7        A motion for sentence modification must be brought within ninety days of sentencing under Wis. Stat. § 973.19(1)(a) or within the appellate time limits set forth in Wis. Stat. Rule 809.30.  See State v. Norwood, 161 Wis. 2d 676, 681, 468 N.W.2d 741 (Ct. App. 1991).  Louis’s motion, filed nearly five years after sentencing, was not timely filed under § 973.19(1)(a).  Further, the appellate time limits of Wis. Stat. § 974.02(1) and Rule 809.30 have long since expired and, therefore, Louis’s motion was also untimely under those statutes.[4]

8        In an apparent attempt to circumvent those time limitations, Louis included the phrase “new factor” in his postconviction motion.  See State v. Noll, 2002 WI App 273, ¶11, 258 Wis. 2d 573, 653 N.W.2d 895 (A motion to modify a sentence based on new factors is not governed by a time limitation and may be made at any time.).  Louis did not, however, develop a “new factor” argument, so we need not consider that matter further.  See State v. Pettit, 171 Wis. 2d 627, 646, 492 N.W.2d 633 (Ct. App. 1992) (Arguments unsupported by legal authority will not be considered.).

9        Recognizing that Louis did not make a “new factor” argument, the circuit court reviewed Louis’s postconviction motion as one brought under Wis. Stat. § 974.06.  However, as the circuit court noted, a challenge to sentencing discretion cannot be raised in a § 974.06 postconviction motion.  See Cresci v. State, 89 Wis. 2d 495, 505, 278 N.W.2d 850 (1979) (Postconviction review under § 974.06 applies “only to jurisdictional or constitutional matters or to errors that go directly to the issue of the defendant’s guilt.”).  Because none of Louis’s arguments are “jurisdictional or constitutional,” they cannot be raised in a § 974.06 motion.

10      Finally, we note that Louis’s arguments are procedurally barred under State v. Escalona-Naranjo, 185 Wis. 2d 168, 517 N.W.2d 157 (1994).  The procedural bar of Escalona-Naranjo may be applied when the defendant’s prior appeal was a no-merit appeal under Wis. Stat. Rule 809.32.  See State v. Tillman, 2005 WI App 71, ¶19, 281 Wis. 2d 157, 696 N.W.2d 574; see also State v. Fortier, 2006 WI App 11, ¶19, 289 Wis. 2d 179, 709 N.W.2d 893 (recognizing that when applying Escalona-Naranjo in a no-merit context, courts must make sure that no-merit procedures were followed, and that the procedures carried sufficient degrees of confidence to conclude that the outcome was correct).  In this case, the no-merit procedures were followed, and this court expressly considered whether the court properly exercised its sentencing discretion, concluding that it did.  Louis cannot relitigate that issue.  See State v. Witkowski, 163 Wis. 2d 985, 990, 473 N.W.2d 512 (Ct. App. 1991) (“A matter once litigated may not be relitigated in a subsequent postconviction proceeding no matter how artfully the defendant may rephrase the issue.”).

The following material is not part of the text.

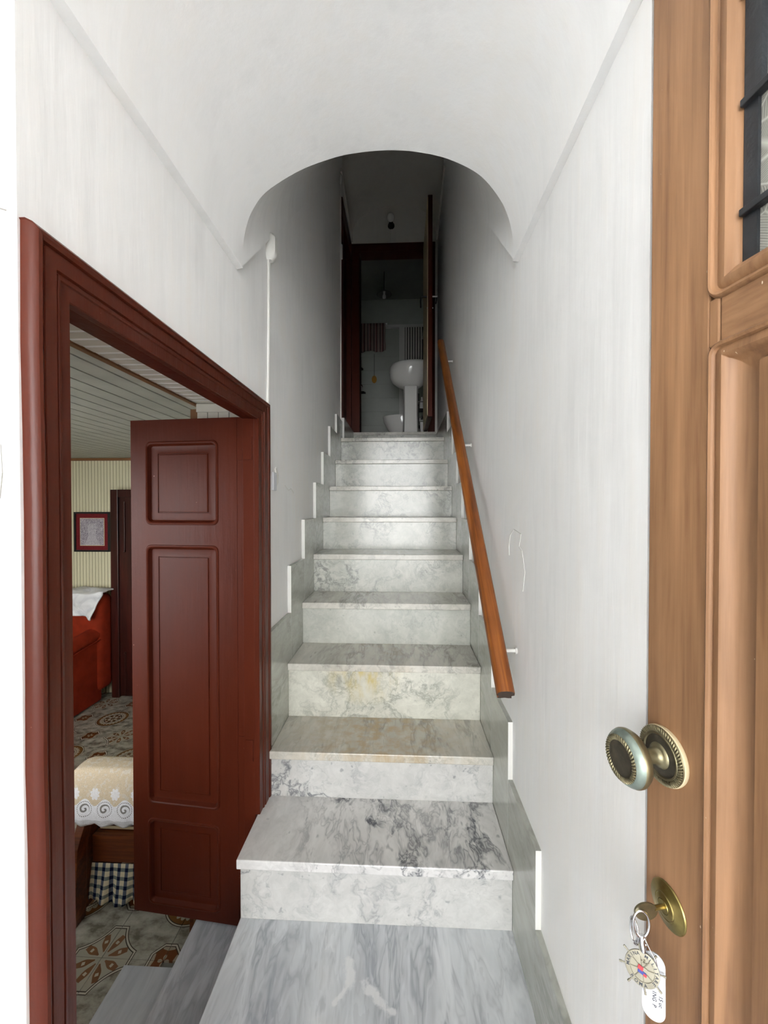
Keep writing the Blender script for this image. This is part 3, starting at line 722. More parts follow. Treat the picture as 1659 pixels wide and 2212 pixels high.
# lock plate with cylinder
QX, QZ = .041, .789
lk = obj('lock', MB().lathe([(.0, 0), (.0290, 0), (.0295, .001), (.0285, .0025), (.020, .0050), (.0165, .0065), (.0155, .0060), (.0145, .0072), (.009, .0085), (.0085, .0078), (.0080, .0090), (.0, .0090)], 56, on_door(QX, QZ)), M_BRASSLOCK, d2, smooth=35, local=True, label='round worn brass lock plate')

# key in the lock with its ring, charm and tag (they hang from it: own things)
def D2(x, y, z): return Vector((.357, .600, 0)) + dl*x + Vector((-dl.y, dl.x, 0))*y + Vector((0, 0, z))
ky = tag(empty('key', D2(QX, -.009, QZ)), 'steel key pushed into the brass lock of the entrance door', 'key')
m = MB(); m.tube([D2(QX, -.006, QZ), D2(QX, -.022, QZ - .001)], .0032, 8)
obj('key_blade', m, M_BRASSLOCK, ky, smooth=40)
m = MB(); outl = [(.0165*math.cos(2*PI*i/32), .0150*math.sin(2*PI*i/32)) for i in range(32)]
bowc = (QX, -.034, QZ - .004)
m.prism(outl, lambda p, t: D2(bowc[0] + t + p[1]*.2, bowc[1] - p[0], bowc[2] + p[1] + p[0]*.2), -.0011, .0011)
obj('key_bow', m, M_BRASSOLD, ky, smooth=30)
kr = tag(empty('key_ring', D2(.050, -.04, .70)), 'chrome key ring with ship-wheel charm and white tag below the lock', 'key ring')
# ring loop through the bow
rc = (.044, -.043, .772)
pts = [D2(rc[0] + .010*math.cos(a)*.25, rc[1] + .010*math.cos(a), rc[2] + .018*math.sin(a)) for a in [2*PI*i/24 for i in range(25)]]
obj('ring', MB().tube(pts, .0017, 8), M_STEEL, kr, smooth=60)
pts = [D2(.044, -.042, .757), D2(.046, -.043, .748), D2(.047, -.043, .745), D2(.048, -.043, .742), D2(.048, -.043, .739)]
obj('clip', MB().tube(pts, .0034, 10), M_STEEL, kr, smooth=60)
pts = [D2(.036 + .007*math.cos(a), -.046, .753 + .016*math.sin(a)) for a in [2*PI*i/24 for i in range(25)]]
obj('split_ring', MB().tube(pts, .0012, 6).tube([p + Vector((0, 0, .002)) - dl*.002 for p in pts], .0011, 6), M_STEEL, kr, smooth=60)
# charm: ship's wheel facing the camera
cc = D2(.050, -.046, .719); cn = (Vector((0, 0, 1.333)) - cc); cn.z *= .3; cn.normalize(); cu = Vector((0, 0, 1)); cr_ = cu.cross(cn).normalized(); cu = cn.cross(cr_).normalized()
tw = math.radians(-14); cr2 = cr_*math.cos(tw) + cu*math.sin(tw); cu2 = cu*math.cos(tw) - cr_*math.sin(tw); cr_, cu = cr2, cu2
def CW(x, y, h): return cc + cr_*x + cu*y + cn*h
RW = .0195
ch = obj('charm', MB().lathe([(0, 0), (RW, 0), (RW + .0003, .0012), (RW, .0022), (RW - .0006, .0024), (RW - .0056, .0024), (RW - .006, .0016), (0, .0016)], 48, CW), M_SILVER, kr, smooth=35, label="silver ship's wheel charm with lettered rim")
for i in range(8):
    a = PI/8 + 2*PI*i/8; c_, s_ = math.cos(a), math.sin(a)
    m = MB().tube([CW(RW*.98*c_, RW*.98*s_, .001), CW(RW*1.12*c_, RW*1.12*s_, .001), CW(RW*1.2*c_, RW*1.2*s_, .001), CW(RW*1.34*c_, RW*1.34*s_, .001)], .0009, 8)
    m.tube([CW(RW*1.2*c_, RW*1.2*s_, .001), CW(RW*1.36*c_, RW*1.36*s_, .001)], .0013, 8)
    m.tube([CW(.002*c_, .002*s_, .0018), CW(RW*.72*c_, RW*.72*s_, .0018)], .0007, 6)
    obj('spoke', m, M_SILVER, ch, smooth=50)
m = MB().prism([(-.004, -.0055), (.005, -.0055), (.005, -.0015), (-.004, -.0015)], lambda p, t: CW(p[0], p[1], t), .0012, .0030); obj('emblem', m, M_BLUEENAMEL, ch)
m = MB().prism([(-.005, -.002), (.001, -.002), (.001, .0028), (-.005, .0028)], lambda p, t: CW(p[0], p[1], t), .0012, .0031); m.prism([(.0025, -.0058), (.0062, -.0058), (.0062, -.0028), (.0025, -.0028)], lambda p, t: CW(p[0], p[1], t), .0012, .0032); obj('emblem', m, M_REDENAMEL, ch)
m = MB().prism([(.0005, -.001), (.0055, -.001), (.0055, .0034), (.0005, .0034)], lambda p, t: CW(p[0], p[1], t), .0012, .0030)
for p in ((0, .008), (-.003, .0085), (.003, .0085), (0, .0105)): m.ball(CW(p[0], p[1], .002), .0013, 6, 4)
obj('emblem', m, M_SILVER, ch)
def glyph_mesh(ch_):
    cu_ = bpy.data.curves.new('glyph', 'FONT'); cu_.body = ch_; cu_.size = 1.0; cu_.align_x = 'CENTER'; cu_.extrude = 0.0; cu_.offset = .02; cu_.resolution_u = 2
    ob = bpy.data.objects.new('glyph', cu_); COL.objects.link(ob)
    bpy.context.view_layer.update(); me = bpy.data.meshes.new_from_object(ob)
    vs = [tuple(v.co) for v in me.vertices]; fs = [tuple(p.vertices) for p in me.polygons]
    bpy.data.objects.remove(ob); bpy.data.curves.remove(cu_); bpy.data.meshes.remove(me)
    return vs, fs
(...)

            By the Court.—Order affirmed.

            This opinion will not be published.  See Wis. Stat. Rule 809.23(1)(b)5.


 



[1]  All references to the Wisconsin Statutes are to the 2007-08 version unless otherwise noted.

[2]  We stated as follows:

Louis expected the trial court to fashion a sentence, which would result in his serving no additional time in confinement once he completed the sentence he was serving for a different crime.  The trial court explained why it rejected the sentencing recommendations in favor of the sentence it imposed.  Although appellate counsel did not expressly address the trial court’s exercise of sentencing discretion, his description and analysis of the potential plea withdrawal issue, which was inextricably related to the sentencing, demonstrates why challenging the trial court’s exercise of sentencing discretion would lack arguable merit.

 

[3]  In its order, the circuit court noted that the “while armed” penalty enhancer added five years to the potential sentence.

[4]  As we note elsewhere, Louis did have a direct appeal—the no-merit review under Wis. Stat. Rule 809.32.  He did not raise a challenge to his sentence in response to counsel’s no-merit report.